Lo sappiamo, abbiamo un’identità approssimativa. Non ci è mai possibile conoscere totalmente noi stessi. Così ci arrangiamo con quello che crediamo di aver capito di essere. Per il resto, vi sono ragioni del cuore che la ragione non conosce, come ha ben detto Pascal.
Ma vi è approssimazione e approssimazione. Possono essere molto differenti i modi con cui ci approssimiamo, ossia ci avviciniamo, alla conoscenza di noi stessi. Cercando di comprende le remote e invisibili esperienze a cui sono ancorate le nostre abitudini emotive. Oppure cercando di diventare consapevoli dell’effettivo impatto che produciamo sugli altri con i nostri modi di agire. E’ strada da fare e occorre fiato e impegno per farne molta. Il fiato del desiderio, della necessità che sentiamo di voler sapere di più di noi stessi, senza accontentarci. E l’impegno, lo sforzo di interrogarci, di porci domande nuove, di dubitare di ciò che crediamo di aver già capito della nostra identità. Occorre anche l’impegno di buoni romanzi e buoni film, di esperienze con un po’ di coraggio, di conversazioni con gli amici che hanno la pazienza e la voglia di andare a fondo, di curiosità verso le altre persone. Insomma si fa strada, e si conquista consapevolezza, irrobustendo lo sguardo e il pensiero, perché sono lo sguardo e il pensiero che abbiamo allenato che ci consentono di vedere con maggiore accuratezza l’invisibile della nostra unicità.

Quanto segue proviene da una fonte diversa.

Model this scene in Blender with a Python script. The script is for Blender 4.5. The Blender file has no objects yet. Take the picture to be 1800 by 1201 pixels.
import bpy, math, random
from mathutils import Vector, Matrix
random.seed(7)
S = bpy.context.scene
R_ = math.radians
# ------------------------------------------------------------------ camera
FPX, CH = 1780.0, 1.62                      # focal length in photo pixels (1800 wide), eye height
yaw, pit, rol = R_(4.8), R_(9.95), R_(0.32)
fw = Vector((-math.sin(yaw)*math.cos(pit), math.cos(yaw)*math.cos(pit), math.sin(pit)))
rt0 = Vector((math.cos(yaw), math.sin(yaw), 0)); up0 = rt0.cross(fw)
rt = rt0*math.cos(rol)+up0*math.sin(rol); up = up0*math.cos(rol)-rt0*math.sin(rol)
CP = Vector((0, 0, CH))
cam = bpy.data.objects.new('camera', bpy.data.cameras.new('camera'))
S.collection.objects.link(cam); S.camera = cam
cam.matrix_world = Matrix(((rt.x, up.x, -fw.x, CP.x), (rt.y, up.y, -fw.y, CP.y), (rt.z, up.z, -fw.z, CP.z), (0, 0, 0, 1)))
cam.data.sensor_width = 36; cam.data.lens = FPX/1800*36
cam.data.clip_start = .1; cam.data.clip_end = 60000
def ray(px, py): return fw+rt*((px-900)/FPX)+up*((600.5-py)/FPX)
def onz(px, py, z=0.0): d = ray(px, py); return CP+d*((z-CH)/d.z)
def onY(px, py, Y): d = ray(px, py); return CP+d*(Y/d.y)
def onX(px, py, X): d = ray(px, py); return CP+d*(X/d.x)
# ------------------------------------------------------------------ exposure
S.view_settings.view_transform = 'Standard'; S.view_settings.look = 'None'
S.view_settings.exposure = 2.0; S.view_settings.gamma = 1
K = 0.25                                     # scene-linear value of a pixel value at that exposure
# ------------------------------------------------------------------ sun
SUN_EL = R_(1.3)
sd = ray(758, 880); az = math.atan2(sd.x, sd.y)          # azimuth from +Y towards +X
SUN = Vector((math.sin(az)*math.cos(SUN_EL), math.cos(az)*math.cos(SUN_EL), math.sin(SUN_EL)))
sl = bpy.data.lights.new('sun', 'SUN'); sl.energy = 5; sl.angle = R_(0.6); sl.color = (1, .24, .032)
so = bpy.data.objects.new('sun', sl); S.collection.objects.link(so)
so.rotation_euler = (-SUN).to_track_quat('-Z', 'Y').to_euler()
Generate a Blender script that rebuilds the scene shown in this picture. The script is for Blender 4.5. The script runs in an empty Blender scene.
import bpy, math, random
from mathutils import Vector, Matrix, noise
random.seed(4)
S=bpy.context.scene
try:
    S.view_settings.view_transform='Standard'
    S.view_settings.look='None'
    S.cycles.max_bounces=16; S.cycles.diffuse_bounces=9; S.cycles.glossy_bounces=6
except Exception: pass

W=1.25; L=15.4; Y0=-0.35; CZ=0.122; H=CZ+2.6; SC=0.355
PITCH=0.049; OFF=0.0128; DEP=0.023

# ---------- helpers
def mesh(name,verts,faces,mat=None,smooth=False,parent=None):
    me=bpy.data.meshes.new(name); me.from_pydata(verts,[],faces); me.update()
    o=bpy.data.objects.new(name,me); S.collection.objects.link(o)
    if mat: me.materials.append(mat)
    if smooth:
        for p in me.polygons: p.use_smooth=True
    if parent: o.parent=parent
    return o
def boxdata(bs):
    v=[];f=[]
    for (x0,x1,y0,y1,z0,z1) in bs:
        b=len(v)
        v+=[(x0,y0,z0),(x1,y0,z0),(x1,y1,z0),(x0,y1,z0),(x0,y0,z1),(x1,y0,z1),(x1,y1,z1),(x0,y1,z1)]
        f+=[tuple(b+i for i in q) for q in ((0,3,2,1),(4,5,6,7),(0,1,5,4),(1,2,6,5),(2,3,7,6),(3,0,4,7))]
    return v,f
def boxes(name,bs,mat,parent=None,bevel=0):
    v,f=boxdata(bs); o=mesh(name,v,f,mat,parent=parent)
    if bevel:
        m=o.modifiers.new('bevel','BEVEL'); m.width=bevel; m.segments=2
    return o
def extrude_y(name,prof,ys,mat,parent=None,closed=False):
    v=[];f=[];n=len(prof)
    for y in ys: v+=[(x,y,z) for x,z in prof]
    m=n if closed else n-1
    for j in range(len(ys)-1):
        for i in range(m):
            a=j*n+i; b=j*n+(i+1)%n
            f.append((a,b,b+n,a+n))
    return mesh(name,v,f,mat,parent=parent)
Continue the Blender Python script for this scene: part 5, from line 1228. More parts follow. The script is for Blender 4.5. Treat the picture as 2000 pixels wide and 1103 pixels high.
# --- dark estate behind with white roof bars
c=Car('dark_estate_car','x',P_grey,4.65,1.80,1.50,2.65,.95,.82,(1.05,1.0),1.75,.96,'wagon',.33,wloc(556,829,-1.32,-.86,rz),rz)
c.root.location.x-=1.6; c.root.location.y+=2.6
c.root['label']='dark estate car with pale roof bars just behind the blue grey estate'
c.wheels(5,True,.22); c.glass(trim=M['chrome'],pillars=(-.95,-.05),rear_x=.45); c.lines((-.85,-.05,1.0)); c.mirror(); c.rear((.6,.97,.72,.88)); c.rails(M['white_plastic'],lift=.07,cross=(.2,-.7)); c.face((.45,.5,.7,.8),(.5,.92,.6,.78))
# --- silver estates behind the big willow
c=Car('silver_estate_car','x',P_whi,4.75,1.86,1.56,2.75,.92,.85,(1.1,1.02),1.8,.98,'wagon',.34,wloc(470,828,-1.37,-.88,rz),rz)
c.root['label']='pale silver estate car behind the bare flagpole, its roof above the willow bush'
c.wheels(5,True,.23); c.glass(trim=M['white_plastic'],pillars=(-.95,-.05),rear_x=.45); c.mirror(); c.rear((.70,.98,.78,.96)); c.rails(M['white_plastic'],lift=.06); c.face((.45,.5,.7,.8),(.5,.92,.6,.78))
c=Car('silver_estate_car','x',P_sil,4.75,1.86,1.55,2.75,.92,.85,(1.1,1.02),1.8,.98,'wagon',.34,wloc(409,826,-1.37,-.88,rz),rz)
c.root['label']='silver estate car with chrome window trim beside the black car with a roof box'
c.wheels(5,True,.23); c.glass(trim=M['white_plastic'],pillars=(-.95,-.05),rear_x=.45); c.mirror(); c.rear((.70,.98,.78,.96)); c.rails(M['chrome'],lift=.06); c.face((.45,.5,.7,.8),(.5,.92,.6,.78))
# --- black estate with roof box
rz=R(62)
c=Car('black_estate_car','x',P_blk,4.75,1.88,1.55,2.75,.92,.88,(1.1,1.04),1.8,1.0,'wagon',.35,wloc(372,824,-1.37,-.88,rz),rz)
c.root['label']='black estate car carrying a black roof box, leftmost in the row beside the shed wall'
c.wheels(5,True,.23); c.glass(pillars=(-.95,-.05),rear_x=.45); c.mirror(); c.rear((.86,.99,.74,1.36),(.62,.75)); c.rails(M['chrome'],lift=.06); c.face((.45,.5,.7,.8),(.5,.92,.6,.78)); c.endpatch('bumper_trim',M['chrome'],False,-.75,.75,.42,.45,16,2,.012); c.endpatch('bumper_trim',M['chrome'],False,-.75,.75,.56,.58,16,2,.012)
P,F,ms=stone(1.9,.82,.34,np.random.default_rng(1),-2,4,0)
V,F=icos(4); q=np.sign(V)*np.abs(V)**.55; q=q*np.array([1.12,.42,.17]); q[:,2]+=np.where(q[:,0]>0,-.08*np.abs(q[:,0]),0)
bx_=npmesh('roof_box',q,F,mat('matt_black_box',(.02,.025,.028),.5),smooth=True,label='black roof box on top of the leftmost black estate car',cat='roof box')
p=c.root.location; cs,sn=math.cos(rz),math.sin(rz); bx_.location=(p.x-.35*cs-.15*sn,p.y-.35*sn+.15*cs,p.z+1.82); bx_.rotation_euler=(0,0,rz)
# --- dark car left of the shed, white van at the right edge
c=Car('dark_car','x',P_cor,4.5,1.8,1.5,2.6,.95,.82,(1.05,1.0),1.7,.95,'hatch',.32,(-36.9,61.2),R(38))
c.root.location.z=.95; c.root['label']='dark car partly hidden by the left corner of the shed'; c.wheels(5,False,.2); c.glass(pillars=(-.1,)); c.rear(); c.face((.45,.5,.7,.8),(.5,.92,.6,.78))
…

Potremmo anche farci, lungo questa strada, un paio di domande, diverse e complementari: sin dove arriva la mia identità? e anche: di cosa è fatta la mia identità? Durata e sostanza del nostro io. Orizzontale e verticale di chi siamo.
L’identità si estende, è un movimento che viaggia e si sposta, nel tempo, nei luoghi e nelle relazioni. Dunque, cosa raggiunge? Quale mondo include e quale esclude la mia identità? Noi siamo anche dove non arriviamo.
L’identità è anche contenitore che si riempie, di esperienze, di idee, di valori, di emozioni. E tanto altro ancora. Quale dunque il suo contenuto, la sua materia? Quanto di questo contenuto che ha dato sostanza alla nostra identità è stata una scelta consapevole? E nei casi in cui non lo è stata, nei casi in cui abbiamo avuto esperienze che non abbiamo scelto, quanto, successivamente, le abbiamo trasformate in riflessione, ne abbiamo compreso il segno che hanno lasciato nel nostro cuore?
Così abbiamo ineludibilmente identità approssimative. Ma per quanto la nostra identità sarà sempre più vasta di ciò che ne potremmo dire, possiamo fare questo viaggio da passeggeri inconsapevoli, oppure ovvero cercare di capire meglio dove caspita stiamo andando, evitando così di rimare sorpresi o delusi di ciò che ci accade.